The next three years will be rough. An easy prediction to make. Trump is effectively a lame duck. Democrats will retake the House. There will be corruption probes, cover-ups, and hearings galore. Trump will howl and snarl like the wounded, cornered dog he is. One can only hope he doesn’t drag America into a war with Venezuela, a plotline twist for his flailing show.
Looking ahead to 2028, Democrats have a simple task: nominate someone who knows how to manage the bored, rude, entitled child America has become. Entitled children are miserable. They lack boundaries, respect, and consequences. Sound familiar?
According to my sources (read: the internet), there are a few ways to deal with them:
1. Simple, clear, ambitious messaging: Articulate what America stands for. Not a policy menu—a vision. Democrats haven’t offered a compelling national vision since the 1960s. Biden-Harris demonstrated that policy talk is the refuge of those with no vision. An entitled child desperately needs direction.
2. Expect more, encourage accountability, not dependency: Lower expectations and Americans will always oblige. JFK had it right - don’t tell Americans what government will do for them, tell them what they will do together. Set bold goals with deadlines. We will go to the moon by the end of the decade etc.
3. Model respect, show that character is strength: Entitled children suffer from a deficit of meaningful attention. They prefer abusive attention to none at all—Trump in a nutshell. The antidote is leadership grounded in character: integrity, honesty, respect, authenticity, discipline, kindness and generosity. And a little charisma would help.
America doesn’t need another show. It needs a grown-up.

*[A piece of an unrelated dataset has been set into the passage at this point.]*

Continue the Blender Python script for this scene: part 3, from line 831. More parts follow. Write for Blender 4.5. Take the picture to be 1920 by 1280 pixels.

[Side-note from the Canadian hinterland. We were no exception to the entitled child rule. We had Trudeau and were on course to elect the whiny spoiled child of Canadian politics Pierre Poilievre until trump's reelection slapped us out of our stupor. The threat to our sovereignty from the south restored our sense of national purpose and we responded by electing the grown-up we needed. America might learn something from us for a change.]